Erdogan e Putin fanno sul serio. Nel calderone della stupefacente (ma non per tutti) e improvvisa alleanza tra il nuovo zar e l’ex Sublime Porta bollono un sacco e una sporta d’ingredienti. Il principale (per i turchi) è un bel muro di calcestruzzo contro cui portare a sbattere i curdi. E’ la fissazione di Ankara e Mosca, pur di mettere gli americani all’angolo, è pronta a esaudire questo pio desiderio del sultano.
I primi venti ciclonici già cominciano a soffiare con violenza. Erdogan ha imposto a Masoud Barzani (Presidente del governo autonomo curdo-irakeno) di chiudere di gran corsa un ufficio di rappresentanza, a Irbil, del “nemico” Fethullah Gulen. Contemporaneamente, con la scusa di combattere l’Isis, truppe turche entreranno presto in Siria da nord (con copertura aerea di Mosca) e, quasi sicuramente, andranno a caccia delle milizie curde-siriane che si muovo nella regione.

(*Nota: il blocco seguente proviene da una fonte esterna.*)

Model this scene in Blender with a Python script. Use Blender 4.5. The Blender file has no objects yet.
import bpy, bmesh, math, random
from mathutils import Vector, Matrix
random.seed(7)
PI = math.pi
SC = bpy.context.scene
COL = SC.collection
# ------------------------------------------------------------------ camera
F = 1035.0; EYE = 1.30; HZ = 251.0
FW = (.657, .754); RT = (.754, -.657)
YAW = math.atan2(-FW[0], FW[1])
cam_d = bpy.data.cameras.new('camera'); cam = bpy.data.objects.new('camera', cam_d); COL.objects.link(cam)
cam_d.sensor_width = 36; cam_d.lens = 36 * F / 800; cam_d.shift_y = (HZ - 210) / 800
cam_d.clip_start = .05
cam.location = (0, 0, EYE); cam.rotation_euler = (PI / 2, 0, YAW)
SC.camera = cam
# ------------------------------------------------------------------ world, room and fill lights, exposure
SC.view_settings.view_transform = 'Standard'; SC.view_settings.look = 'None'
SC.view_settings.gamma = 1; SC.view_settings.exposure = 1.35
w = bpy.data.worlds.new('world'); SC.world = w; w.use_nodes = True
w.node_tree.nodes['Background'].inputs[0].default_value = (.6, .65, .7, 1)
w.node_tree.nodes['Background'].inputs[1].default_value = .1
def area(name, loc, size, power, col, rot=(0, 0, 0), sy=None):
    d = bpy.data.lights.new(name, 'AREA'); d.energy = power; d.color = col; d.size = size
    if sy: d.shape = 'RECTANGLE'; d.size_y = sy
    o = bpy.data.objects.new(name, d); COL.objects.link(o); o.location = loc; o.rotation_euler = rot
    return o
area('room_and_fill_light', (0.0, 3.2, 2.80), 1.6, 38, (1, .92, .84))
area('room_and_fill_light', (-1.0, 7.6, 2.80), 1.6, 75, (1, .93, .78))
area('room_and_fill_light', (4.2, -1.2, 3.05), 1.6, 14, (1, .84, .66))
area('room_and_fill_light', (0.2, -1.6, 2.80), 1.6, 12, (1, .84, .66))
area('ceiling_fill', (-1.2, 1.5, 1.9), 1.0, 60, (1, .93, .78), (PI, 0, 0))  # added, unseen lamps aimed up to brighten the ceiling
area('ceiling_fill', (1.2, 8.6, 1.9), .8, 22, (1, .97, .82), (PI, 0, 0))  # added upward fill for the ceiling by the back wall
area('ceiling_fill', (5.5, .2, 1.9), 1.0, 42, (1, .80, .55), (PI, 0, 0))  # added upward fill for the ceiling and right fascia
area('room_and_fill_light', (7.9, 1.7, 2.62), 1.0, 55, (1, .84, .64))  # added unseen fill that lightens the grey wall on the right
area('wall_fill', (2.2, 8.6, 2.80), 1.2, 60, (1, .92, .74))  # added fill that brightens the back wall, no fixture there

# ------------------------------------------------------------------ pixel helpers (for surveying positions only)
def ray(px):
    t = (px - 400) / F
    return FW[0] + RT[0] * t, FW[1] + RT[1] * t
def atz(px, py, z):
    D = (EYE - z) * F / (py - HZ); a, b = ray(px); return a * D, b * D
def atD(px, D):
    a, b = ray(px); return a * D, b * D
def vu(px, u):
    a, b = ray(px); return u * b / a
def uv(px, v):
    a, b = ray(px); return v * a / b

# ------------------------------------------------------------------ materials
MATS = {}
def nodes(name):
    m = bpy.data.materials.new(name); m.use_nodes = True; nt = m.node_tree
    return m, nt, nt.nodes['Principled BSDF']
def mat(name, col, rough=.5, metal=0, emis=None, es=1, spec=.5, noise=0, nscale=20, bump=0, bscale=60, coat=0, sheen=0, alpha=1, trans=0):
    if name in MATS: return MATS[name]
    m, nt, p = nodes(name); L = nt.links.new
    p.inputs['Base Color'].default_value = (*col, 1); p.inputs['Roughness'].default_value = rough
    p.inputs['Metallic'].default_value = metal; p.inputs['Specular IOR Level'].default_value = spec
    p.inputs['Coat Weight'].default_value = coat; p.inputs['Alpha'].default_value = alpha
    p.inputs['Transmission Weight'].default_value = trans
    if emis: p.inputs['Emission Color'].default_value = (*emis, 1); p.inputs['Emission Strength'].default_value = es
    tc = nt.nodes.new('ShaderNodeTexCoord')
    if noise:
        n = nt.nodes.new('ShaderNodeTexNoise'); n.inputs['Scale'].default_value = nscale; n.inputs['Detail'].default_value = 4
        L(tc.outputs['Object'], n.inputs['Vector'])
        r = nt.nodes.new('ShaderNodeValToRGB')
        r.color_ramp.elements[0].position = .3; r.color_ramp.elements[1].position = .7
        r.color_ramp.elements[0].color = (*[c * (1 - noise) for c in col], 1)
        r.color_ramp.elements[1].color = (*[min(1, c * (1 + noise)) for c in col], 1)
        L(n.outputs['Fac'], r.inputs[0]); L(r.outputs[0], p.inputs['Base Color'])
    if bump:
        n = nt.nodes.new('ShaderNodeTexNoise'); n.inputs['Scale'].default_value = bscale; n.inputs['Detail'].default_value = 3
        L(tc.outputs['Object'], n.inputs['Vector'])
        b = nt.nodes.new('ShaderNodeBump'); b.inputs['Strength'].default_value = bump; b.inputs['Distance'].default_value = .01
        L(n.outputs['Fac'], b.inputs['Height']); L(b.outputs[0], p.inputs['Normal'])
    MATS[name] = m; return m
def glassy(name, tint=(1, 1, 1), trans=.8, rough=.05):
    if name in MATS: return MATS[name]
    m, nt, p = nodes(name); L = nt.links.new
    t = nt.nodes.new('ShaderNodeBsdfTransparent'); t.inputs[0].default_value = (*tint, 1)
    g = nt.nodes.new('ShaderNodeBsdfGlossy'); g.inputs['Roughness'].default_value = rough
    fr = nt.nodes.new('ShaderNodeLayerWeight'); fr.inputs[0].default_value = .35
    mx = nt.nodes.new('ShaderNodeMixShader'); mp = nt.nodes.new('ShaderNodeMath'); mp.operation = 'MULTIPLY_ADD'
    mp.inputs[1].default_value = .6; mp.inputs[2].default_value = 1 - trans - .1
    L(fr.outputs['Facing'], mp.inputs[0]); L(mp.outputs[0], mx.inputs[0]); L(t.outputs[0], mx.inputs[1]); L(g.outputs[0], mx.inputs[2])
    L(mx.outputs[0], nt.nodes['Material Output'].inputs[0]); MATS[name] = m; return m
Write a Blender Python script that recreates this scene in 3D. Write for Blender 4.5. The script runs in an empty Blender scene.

Il timore è che Erdogan possa essere tentato di chiudere i conti anche con i curdi-irakeni (che hanno un esercito di 150 mila uomini), entrando in rotta di collisione con Washington e tirandosi appresso i nuovi “amici” russi. Insomma, grattacapi, vecchi e nuovi, per gli Stati Uniti e la fragile coalizione anti-Isis.
La nuova strategia
di un fronte anti-curdo
Fino a che punto si spingerà Putin, che pare pronto a gettare i curdi ai lupi, come dicono gli analisti mediorientali? Non si sa, anche se qualcuno azzarda che l’intesa con i turchi è un primo monito rivolto a Hillary Clinton che già straparla di “nuova guerra fredda”, manco fosse già il nuovo Presidente.
Riflessioni? La globalizzazione ci ha regalato un mondo sottosopra, che non finisce mai di rivoltarsi su se stesso. Ogni giorno che passa. I politicanti occidentali, abituati alla diplomazia dei tempi quando Berta filava, non se ne sono accorti. Pensano che il giocattolo funzioni come trent’anni fa e che davanti a un problema ci sia sempre il tempo di organizzare una “unità di crisi” o di creare la millantesima commissione.
Ci sediamo o non ci sediamo su quel divano? E intanto qualcuno si è già portato a casa la sala da pranzo con tutti i soprammobili. Rendiamo l’idea? Oggi in politica internazionale c’è un gap generazionale che si traduce nell’incapacità di cogliere “l’attimo fuggente”. La realtà non è frutto di razionalità geometrica, ma di complessità logaritmica.